Gli Hirpi Sorani eseguivano annualmente un rito particolare: dopo aver acceso gran­di fuochi di legna di pino in onore al Dio, spandevano per un’ampia superficie le braci ardenti e, camminando su queste a piedi nudi senza percepire alcun dolore, per tre volte portavano le offerte all’altare di Apollo Sorano. Come nota Strabone, gli Hirpi Sorani erano posseduti dal Dio, che dava loro facoltà di non bruciarsi, inoltre Solino scriveva che essi saltavano (exultant) sulle braci, come se si trattasse di una danza sacra. Un rito analogo, di chiara origine sciamanica, è sopravvissuto fino ai tempi nostri: la danza bulgara della nestinarka, in cui una donna in estasi mistica danza sui braceri ardenti senza percepire dolore. Questo rito cristianizzato è sicuramente il residuo di un rito trace analogo a quello degli Hirpi Sorani.

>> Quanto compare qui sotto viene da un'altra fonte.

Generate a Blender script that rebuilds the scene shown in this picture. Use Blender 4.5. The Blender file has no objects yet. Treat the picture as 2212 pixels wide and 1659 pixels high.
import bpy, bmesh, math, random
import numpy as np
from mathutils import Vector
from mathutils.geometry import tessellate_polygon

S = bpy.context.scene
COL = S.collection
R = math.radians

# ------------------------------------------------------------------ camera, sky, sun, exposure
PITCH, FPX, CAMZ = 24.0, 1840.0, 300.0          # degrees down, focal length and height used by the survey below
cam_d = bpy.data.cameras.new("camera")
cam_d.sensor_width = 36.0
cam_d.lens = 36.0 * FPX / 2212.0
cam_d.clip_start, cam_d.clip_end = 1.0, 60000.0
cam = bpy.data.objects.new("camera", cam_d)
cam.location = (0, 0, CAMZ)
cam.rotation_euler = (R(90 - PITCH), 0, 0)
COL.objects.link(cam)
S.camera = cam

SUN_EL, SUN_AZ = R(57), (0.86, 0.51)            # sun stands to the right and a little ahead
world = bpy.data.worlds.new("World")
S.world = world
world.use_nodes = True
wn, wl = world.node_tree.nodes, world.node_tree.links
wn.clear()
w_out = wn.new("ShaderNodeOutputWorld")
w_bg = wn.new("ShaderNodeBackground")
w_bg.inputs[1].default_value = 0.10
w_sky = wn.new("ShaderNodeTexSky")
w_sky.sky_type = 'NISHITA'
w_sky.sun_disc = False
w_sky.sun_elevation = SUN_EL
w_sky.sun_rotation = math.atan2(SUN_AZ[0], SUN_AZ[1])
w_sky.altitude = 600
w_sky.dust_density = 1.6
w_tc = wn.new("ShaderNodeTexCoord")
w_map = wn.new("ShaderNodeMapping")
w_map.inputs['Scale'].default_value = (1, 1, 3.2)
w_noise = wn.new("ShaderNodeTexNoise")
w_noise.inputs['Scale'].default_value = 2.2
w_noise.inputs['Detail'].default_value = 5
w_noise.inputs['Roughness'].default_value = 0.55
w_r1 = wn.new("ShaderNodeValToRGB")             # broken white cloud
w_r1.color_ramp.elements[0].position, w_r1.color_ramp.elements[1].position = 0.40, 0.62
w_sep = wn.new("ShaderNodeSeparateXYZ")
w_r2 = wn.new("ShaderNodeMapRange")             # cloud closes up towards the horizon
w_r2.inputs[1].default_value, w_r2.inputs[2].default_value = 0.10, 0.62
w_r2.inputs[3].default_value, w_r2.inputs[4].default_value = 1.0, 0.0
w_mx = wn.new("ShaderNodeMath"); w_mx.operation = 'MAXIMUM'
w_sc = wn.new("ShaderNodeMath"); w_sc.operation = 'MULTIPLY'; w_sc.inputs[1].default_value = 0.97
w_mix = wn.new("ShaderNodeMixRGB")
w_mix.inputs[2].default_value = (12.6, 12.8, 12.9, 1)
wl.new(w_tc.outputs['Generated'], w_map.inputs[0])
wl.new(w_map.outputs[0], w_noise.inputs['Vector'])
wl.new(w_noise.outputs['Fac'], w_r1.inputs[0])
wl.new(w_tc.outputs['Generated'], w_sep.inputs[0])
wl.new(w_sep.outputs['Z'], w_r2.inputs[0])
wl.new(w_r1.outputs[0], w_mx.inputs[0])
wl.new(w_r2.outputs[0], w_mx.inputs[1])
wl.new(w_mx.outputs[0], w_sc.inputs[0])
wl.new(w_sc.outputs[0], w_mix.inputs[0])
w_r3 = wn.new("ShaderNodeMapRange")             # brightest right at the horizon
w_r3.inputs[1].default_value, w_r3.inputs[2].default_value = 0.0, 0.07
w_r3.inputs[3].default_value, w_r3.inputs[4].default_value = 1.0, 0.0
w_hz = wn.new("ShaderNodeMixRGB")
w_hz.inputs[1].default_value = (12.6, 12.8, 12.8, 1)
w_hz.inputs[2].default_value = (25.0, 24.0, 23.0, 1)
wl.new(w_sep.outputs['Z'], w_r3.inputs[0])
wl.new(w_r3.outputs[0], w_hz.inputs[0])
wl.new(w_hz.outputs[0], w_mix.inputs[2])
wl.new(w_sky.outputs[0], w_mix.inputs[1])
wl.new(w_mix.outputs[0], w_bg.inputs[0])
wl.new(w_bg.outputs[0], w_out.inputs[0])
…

Tutte queste testimonianze, cioè possessione del dio, furore che dà invulnerabilità e passi di danza sacra, ci fanno ipotizzare che gli Hirpi Sorani, gli uomini-lupo iniziati al culto di Sorano, fossero gli ultimi eredi in terra italica di una spiritualità primordiale e antichissima comu­ne a tutti i popoli del mondo, quella sciamanica.

Andrea Verdecchia.

Bibliografia:

Servio, Commento all’Eneide, XI, 785; Virgilio, Eneide, XI, 784-793; Silio Italico, Le Guerre Puniche, V, 175-185;Strabone, Geografia, V, 2, 9; Plinio, Storia Naturale, VII, 19; Solino, Raccolta delle Cose Memorabili, 2, 26.